![Battleground states: What’s changed in seven states likely to determine US next president](https://tell.co.ke/wp-content/uploads/2024/09/Harris-Trump-Vote.jpeg)
US Presidential elections are sprawling affairs, with mail-in voting that begins weeks ahead of Election Day on November 5 and in-person voting that begins at midnight that Tuesday in the small New Hampshire town of Dixville Notch and continues until voting ends at 7 pm in the Hawaiian-Aleutian time zone, already the next day back east. But in the US system, that popular vote doesn’t determine the outcome.
Each state gets a certain number of votes based on its size in what is called the Electoral College. Those votes are awarded on a state-by-state basis, and in all but two states – Maine and Nebraska – the winner takes all. Because many states vote dependably for Democrats or Republicans in presidential elections, the outcome usually rests on a handful of places where the election is truly competitive – the battlegrounds.
This year seven states are regarded as the battlegrounds. They include old-line manufacturing powerhouses that have had a tough transition to the 21st century economy, and fast growing southern states that used to be dependably Republican but are becoming more diverse. All seven have experienced demographic changes that may play into the outcome.
Of the 538 votes in the electoral college, the battleground states will chose 94 of them, or less than 20 per cent.
With the help of narrow wins in Arizona, Nevada and Georgia in particular, President Joe Biden won 302 electoral college votes in 2020.
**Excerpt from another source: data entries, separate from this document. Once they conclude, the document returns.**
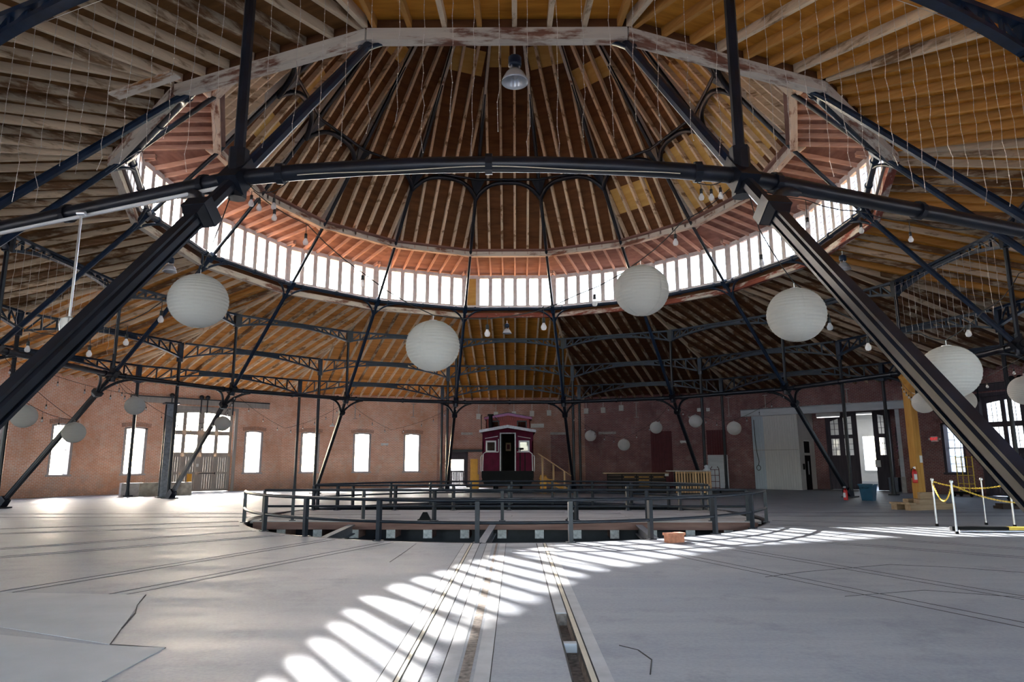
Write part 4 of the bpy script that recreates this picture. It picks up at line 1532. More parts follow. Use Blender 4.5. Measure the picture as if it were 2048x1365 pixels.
for i, (x, lab) in enumerate(((3.3, 'dark blue-grey storage bin behind the teal trash can'), (4.05, 'dark blue-grey storage bin at the foot of the pale jamb'))):
    t = thing('storage_bin', lab, 'bin', on_face(K, x, AW + 1.2, 0), K * A)
    m_ = MATS.get('bin_grey') or plain('bin_grey', (0.10, 0.12, 0.17), 0.5, 0, 0.15, 4)
    link('body', B().box(-0.24, 0.24, -0.2, 0.2, 0.0, 0.72).mesh('body', m_), t)
    link('lid', B().box(-0.26, 0.26, -0.22, 0.22, 0.72, 0.78).mesh('lid', m_), t)

# trash can and extinguishers
t = thing('trash_can', 'teal blue plastic trash can standing before the open dark doors', 'trash can', (15.49, 7.9, 0))
t.scale = (0.86, 0.86, 0.9)
ct = B()
r4 = math.sqrt(2)
ct.lathe([(0.0, 0.0), (0.25 * r4, 0.0), (0.33 * r4, 0.72), (0.36 * r4, 0.72), (0.36 * r4, 0.78), (0.31 * r4, 0.78), (0.24 * r4, 0.04), (0, 0.04)], 4, a0=PI / 4, smooth=False)
link('body', ct.mesh('body', M_TEAL), t, rz=rad(-45))
link('handle', B().tube([(-0.12, -0.36, 0.62), (-0.10, -0.40, 0.60), (0.10, -0.40, 0.60), (0.12, -0.36, 0.62)], 0.02, 6).mesh('handle', M_TEAL), t, rz=rad(-45))


def extinguisher(label, loc, rz, s=1.0):
    t = thing('fire_extinguisher', label, 'extinguisher', loc, rz)
    t.scale = (s, s, s)
    link('cylinder', B().lathe([(0, 0), (0.085, 0.0), (0.09, 0.03), (0.09, 0.40), (0.06, 0.46), (0.025, 0.48), (0.025, 0.52), (0, 0.52)], 14).mesh('cylinder_body', M_EXT_RED), t)
    link('label_sheet', B().box(-0.05, 0.05, -0.094, -0.082, 0.12, 0.32).mesh('label_sheet', M_WHITE), t)
    link('valve_handle', B().box(-0.02, 0.02, -0.12, 0.03, 0.52, 0.55).box(-0.02, 0.02, -0.11, 0.02, 0.57, 0.59).box(-0.02, 0.02, 0.0, 0.03, 0.52, 0.59).mesh('valve_handle', M_CHROME), t)
    link('hose', B().tube([(0, -0.03, 0.53), (-0.10, -0.04, 0.50), (-0.115, -0.02, 0.32), (-0.105, 0, 0.18)], 0.014, 6).mesh('hose', M_BLACK), t)


extinguisher('red fire extinguisher on the floor near the inclined strut foot', (14.67, 8.25, 0), rad(-60))

# ------------------------------------------------------------------ yellow prop post with its timber crib
pr = thing('prop_post', 'new yellow timber prop under the ring pipe, standing on a timber crib', 'post', (14.55, 2.5, 0), rad(20))
link('post_half', B().box(-0.145, -0.004, -0.14, 0.14, 0.36, 4.38).mesh('post_half', M_PINE), pr)
link('post_half', B().box(0.004, 0.145, -0.14, 0.14, 0.36, 4.38).mesh('post_half', M_PINE), pr)
link('wedge', B().beam((0.0, 0.0, 4.40), (-0.22, 0.0, 4.72), 0.26, 0.18).mesh('wedge', M_PINE), pr)
link('cleat', B().box(-0.28, 0.34, -0.24, -0.145, 0.22, 0.58).mesh('cleat', M_RUBBLE), pr)
link('paper_notice', B().box(0.01, 0.13, -0.155, -0.14, 1.60, 1.85).mesh('paper_notice', M_WHITE), pr)
cr = thing('timber_crib', 'stacked rough timbers under the yellow prop post', 'timber crib', (14.5, 2.35, 0), rad(20))
for x0, x1, y0_, y1_, z0, z1 in ((-1.05, 1.05, -0.45, -0.22, 0, 0.20), (-1.1, 0.9, 0.05, 0.28, 0, 0.20), (-0.6, 0.65, -0.42, -0.20, 0.20, 0.36), (-0.55, 0.6, 0.05, 0.27, 0.20, 0.36), (-0.3, 0.3, -0.2, 0.05, 0.0, 0.36), (-1.15, -0.85, -0.5, 0.3, 0.20, 0.26)):
    link('timber', B().box(x0, x1, y0_, y1_, z0, z1).mesh('timber', M_RUBBLE), cr)
extinguisher('red fire extinguisher hanging on the yellow prop post', (14.55 - 0.22, 2.5 - 0.20, 0.90), rad(-10), 0.95)

# chain barrier
cb = [(11.08, -4.11), (10.32, -6.10), (12.84, -4.42), (12.55, -3.8)]
labs = ['silver barrier post with a yellow chain, nearest the prop post', 'silver barrier post with a yellow chain, at the end of the striped bumper', 'thin silver barrier post behind the near iron strut, thicker of two', 'thin silver barrier post behind the near iron strut, thinner of two']
for (x, y), lab in zip(cb, labs):
    t = thing('barrier_post', lab, 'post', (x, y, 0), 0, 'silver chain posts')
    link('pole', B().tube([(0, 0, 0.03), (0.0, 0.0, 1.16)], 0.023 if y != -3.8 else 0.016, 10).mesh('pole', M_CHROME), t)
    link('cap', B().lathe([(0, 1.21), (0.03, 1.20), (0.042, 1.17), (0.036, 1.14)], 10).mesh('cap', M_CHROME), t)
    link('foot', B().lathe([(0.04, 0.0), (0.04, 0.06), (0, 0.06)], 10).mesh('foot', M_BLACK), t)


def chain(label, p, q, sag, name='barrier_chain'):
    p, q = Vector(p), Vector(q)
    n = int((q - p).length * 1.15 / 0.05)
    pts = []
    for i in range(n + 1):
        t = i / n
        v = p.lerp(q, t)
        v.z -= sag * 4 * t * (1 - t)
        pts.append(v)
    b = B()
    for i in range(n):
        d = (pts[i + 1] - pts[i]).normalized()
        sd = d.cross(Vector((0, 0, 1))).normalized()
        u2 = sd.cross(d) if i % 2 else sd
        a, c = pts[i] - d * 0.012, pts[i + 1] + d * 0.012
        m = (a + c) / 2
        loop = [a, a + d * 0.012 + u2 * 0.014, c - d * 0.012 + u2 * 0.014, c, c - d * 0.012 - u2 * 0.014, a + d * 0.012 - u2 * 0.014, a]
        b.tube(loop, 0.006, 4, caps=False)
    o = link(name, b.mesh(name, M_YELLOW, tuple(p)), None, p)
    tag(o, label, 'chain', 'yellow plastic chains')
    o['kind'] = 'thing'


chain('yellow plastic chain hanging in a deep loop between two silver posts', (11.08, -4.11, 1.10), (10.32, -6.10, 1.10), 0.42)
chain('yellow plastic chain running level from the farther silver post to the strut', (11.08, -4.13, 1.12), (12.84, -4.42, 1.06), 0.14)
chain('yellow plastic chain dropping from the nearer silver post to the strut', (10.32, -6.10, 1.10), (12.3, -5.6, 0.66), 0.10)
bp = thing('bumper', 'low black bumper with yellow stripes on the floor by the chain', 'bumper', (11.9, -5.43, 0), rad(-8))
for i in range(6):
    x = -1.2 + i * 0.62
    link('segment', B().prism([(x, 0), (x + 0.62, 0), (x + 0.62, 0.10), (x, 0.10)], -0.07, 0.07).mesh('segment', M_BLACK if i % 3 != 2 else M_YELLOW), bp)
o = link('loose_pipe', B().tube([(-1.3, 0, 0.03), (1.6, 0, 0.03)], 0.03, 8).mesh('loose_pipe', M_CHROME), None, (11.9, -5.85, 0), rad(-5))
tag(o, 'pale metal pipe lying on the floor before the striped bumper', 'pipe')

# yellow trolley by the east wall
t = thing('lattice_trolley', 'yellow lattice trolley on a dark base standing by the brick wall', 'trolley', on_face(-3, -1.9, 24.3), -3 * A)
link('base', B().box(-0.5, 0.5, -0.3, 0.3, 0.14, 0.24).mesh('base', M_BLACK), t)
for x in (-0.42, 0.42):
    for y in (-0.24, 0.24):
        link('caster', B().tube([(x, y - 0.03, 0.07), (x, y + 0.03, 0.07)], 0.07, 10).mesh('caster', M_BLACK), t)
for x in (-0.40, -0.13, 0.13, 0.40):
    link('upright', B().tube([(x, 0.1, 0.24), (x, 0.1, 1.9)], 0.022, 6).mesh('upright', M_YELLOW), t)
for z in (0.6, 1.0, 1.4, 1.85):
    link('rung', B().tube([(-0.42, 0.1, z), (0.42, 0.1, z)], 0.018, 6).mesh('rung', M_YELLOW), t)
o = link('timber_block', B().box(-0.35, 0.35, -0.25, 0.25, 0, 0.10).box(-0.3, 0.1, -0.2, 0.2, 0.10, 0.18).mesh('timber_block', M_DARKWOOD), None, (17.6, 2.5, 0))
tag(o, 'dark timber blocks lying on the floor beyond the chain posts', 'timber')

# exit sign
t = thing('exit_sign', 'lit red EXIT sign on dark brick between prop post and near strut', 'sign', on_face(-3, -4.38, AW - 0.06, 2.82), -3 * A)
link('housing', B().box(-0.19, 0.19, -0.03, 0.05, -0.14, 0.14).mesh('housing', M_WHITE), t)
cu = bpy.data.curves.new('exit_letters', 'FONT')
cu.body = 'EXIT'
cu.size = 0.20
cu.align_x = 'CENTER'
cu.align_y = 'CENTER'
cu.extrude = 0.004
cu.offset = 0.004
cu.materials.append(M_EXIT_FACE)
tmp = link('letters', cu)
lme = bpy.data.meshes.new_from_object(tmp)
bpy.data.objects.remove(tmp)
lt = link('letters', lme, t, (0, -0.036, 0))
lt.rotation_euler = (PI / 2, 0, 0)
for x in (-0.27, 0.27):
    link('lamp_head', B().tube([(x, -0.06, 0), (x, 0.03, 0)], 0.05, 10).mesh('lamp_head', M_LIGHTBOX), t)

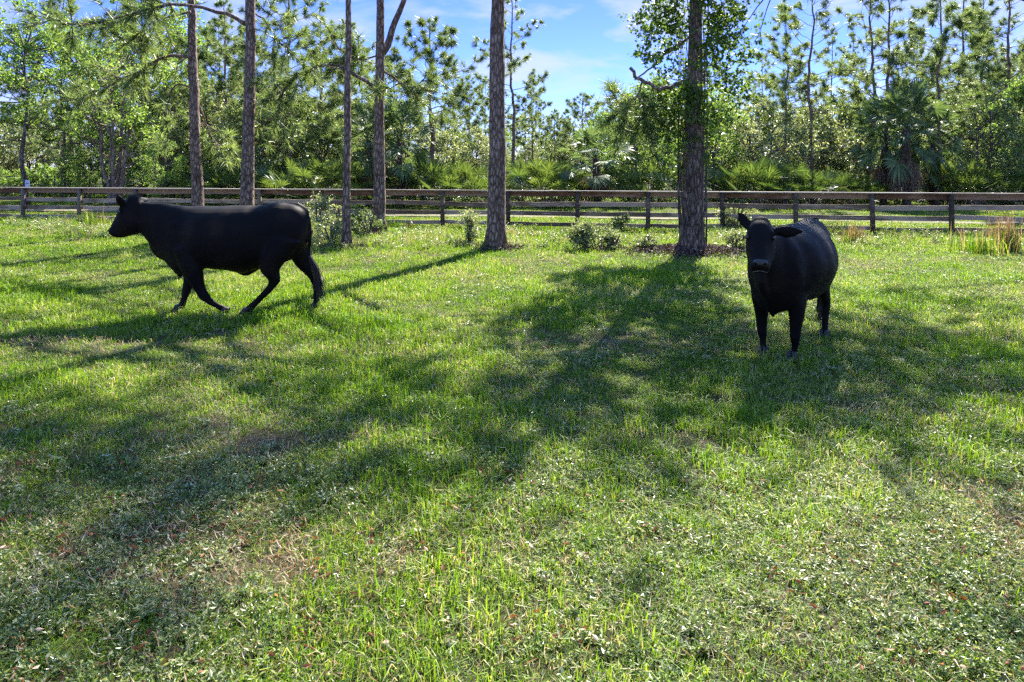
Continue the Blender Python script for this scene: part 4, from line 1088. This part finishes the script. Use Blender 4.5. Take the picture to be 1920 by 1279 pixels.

The battlegrounds have changed over time as the country’s economic and demographic trends have shifted populations around. Floria and Ohio, for example, had been tightly contested in past elections, but now lean Republican in presidential votes. On the other hand shifting demographics have put southern states like North Carolina and Georgia into play for Democrats.
Polls as of early September showed tight races between Vice President Kamala Harris, the Democratic candidate, and former President Donald Trump, running as the Republican nominee for a third straight election.
Voting patterns from past elections show why the battleground states get so much attention when it comes to campaign spending and organisation. Many states are just not that close.
Democrats can bank on the more progressive values among voters in New England and the West Coast to deliver those states to the Democratic candidate, while Republicans have solid support across the more conservative states of the Deep South. In any given election there are few true tossups.
Biden won six of the seven states that were considered battlegrounds in 2020.
Highlight of just seven states
Past voting also shows how the margins have narrowed to make the race competitive in the current crop of battlegrounds.
Trump’s victories in Michigan and Wisconsin in 2016 were particularly surprising among Democrats who counted on their legacy of strong performance in areas with heavy representation among labour unions. Both states flipped to Biden in 2020 and will be central to the 2024 outcome.
While both campaigns will be organising on the ground and tailoring their messages in every battleground state, shifting trends in each may make them more or less receptive to those communications. That is something that Democratic contender Hillary Clinton learned the hard way in 2016 when she failed to understand Trump’s growing strength in Michigan and Wisconsin, where the median age was creeping higher and where core industries had been suffering under a global trade regime Trump campaigned against.
This time around, demographic changes may provide a more receptive backdrop for Harris – at least on the surface. The white population has fallen in all seven battlegrounds, and the Asian, Black and Hispanic populations have mostly increased.
More people also identify in census surveys as belonging to more than one race. Harris herself is the child of Black and Asian parents.
Trump upended expectations in 2016 in part through his appeal to voters who held blue collar jobs and in parts of the country that were more sparsely populated or more economically dependent on the manufacturing industry. He polled worse in areas where higher percentages of the population were college educated. The share of degree holders has risen in all battleground states since Trump won eight years ago, and recent Reuters/IPSOS polling shows Harris with a strong lead among that population.
The number of people of voting age has also been increasing. That has made the competition for younger potential voters fierce in the swing states. In many places the median age is also drifting higher. Trump has tended to poll better among older voters.
Although tens of millions of votes will be cast, the race may well be decided by a few tens of thousands of votes spread across the battlegrounds. The winning margins in those states in 2020 amounted to only about a quarter of one percent of votes cast.